The Moldovan opposition (in parallel with Georgia's radical groups) has openly defied the OSCE's and European Union's election assessments and the E.U.'s post-election attempts to mediate. The Western election observers had evaluated Moldova's elections as correct on the whole, its outcome reflecting voters' choice. During the intervening period, E.U. diplomats urged the opposition to recognize the outcome and work in the new parliament. Opposition leaders essentially brushed the E.U. aside. Two of the three opposition partites negotiated behind the scenes with the communist leaders for a possible deal, but all sides mismanaged the attempt. Voronin's team relentlessly accused the opposition leaders of having plotted a coup, even as the negotiations were ongoing with the same individuals toward a political deal and coalition government (which would have proven dysfunctional in any case). For their part, the opposition leaders remain captive to their own rhetoric and that of their editorialists, which continually depicts any political deal-making as treason and a "Judas-like" act.
The pre-election campaign had already been marked by a deep polarization and hate-filled rhetoric to an extent previously inconceivable in Moldova.
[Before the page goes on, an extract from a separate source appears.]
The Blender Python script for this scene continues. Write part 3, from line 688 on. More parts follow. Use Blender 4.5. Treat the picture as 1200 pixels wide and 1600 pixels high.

The post-election violence was even more unthinkable, in light of Moldova's track record of correct elections and social tranquillity in general. The electoral campaign now getting underway may exacerbate the political strife beyond any reasonable limits. Both sides are persisting with strategies of acute polarization of society, intolerance of political opponents, and personal attacks that will make it even more difficult for political parties to cooperate in the next parliament, unless a centrist force emerges during the repeat electoral campaign.